For the first time in human history, oxygen has been created out of thin Martian air.

NASA announced that a small instrument aboard the Perseverance rover on Mars — named MOXIE, short for Mars OXygen In-situ resource utilization Experiment — has produced around 5 grams of oxygen, enough to fill about a one-gallon bottle. And according to the lead scientist behind the effort, this small amount of breathable air could go a long way toward making a human mission to Mars a reality.

“I've been using the expression ‘a small breath for man, a giant leap for humankind,'” said MIT’s Michael Hecht, the principle investigator for MOXIE.

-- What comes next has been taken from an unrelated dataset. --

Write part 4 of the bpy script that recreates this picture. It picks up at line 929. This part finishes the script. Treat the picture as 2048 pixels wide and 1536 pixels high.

Scientists switched MOXIE on for the first time this week. Hecht said there were some tense moments as he and the team waited to see evidence that the toaster-sized instrument had been able to isolate oxygen from Mars’ thin, carbon dioxide atmosphere as designed.

There must have been 50 or more people on a Zoom call waiting for the data," said Hecht, a Dorchester native. "And [at first] it didn't come. The head of the project, the head of the mission, was on the phone. What's going on with the data? Why is that coming down from Mars?”

When it arrived, it confirmed what Hecht and others had hoped to see.

“We produced a relatively small amount of oxygen that would keep you or me alive or in normal activity for about 10 minutes,” he said.

That might not sound like much, but Hecht said it’s the longer-term implications of the accomplishment that have him so excited. Using "native resources” from Mars — in this case carbon dioxide — will be critical to any future mission to the red planet led by humans.

“For that first human mission, we could practically bring enough oxygen to keep the crew alive," he said. "That's about a ton."

But oxygen is also a critical component in rocket fuel. And it will take a whole lot of rocket fuel to power the trip home.

“To bring enough oxygen to get them off the surface of the planet?" Hecht said. "That's about 25 tons. That gets to be a whole lot harder.”

What MOXIE has now shown is that the mission might not have to bring that much oxygen. We now know it's possible to make oxygen on Mars. And if scientists like Hecht and others can take the next step and figure out how to do it on a larger scale?

“That makes it possible for us to do ambitious missions in the future — to send our kids or our grandkids to establish a real base of research on a place like Mars in the future,” Hecht said. “And that's momentous. And maybe we're a little piece of that.”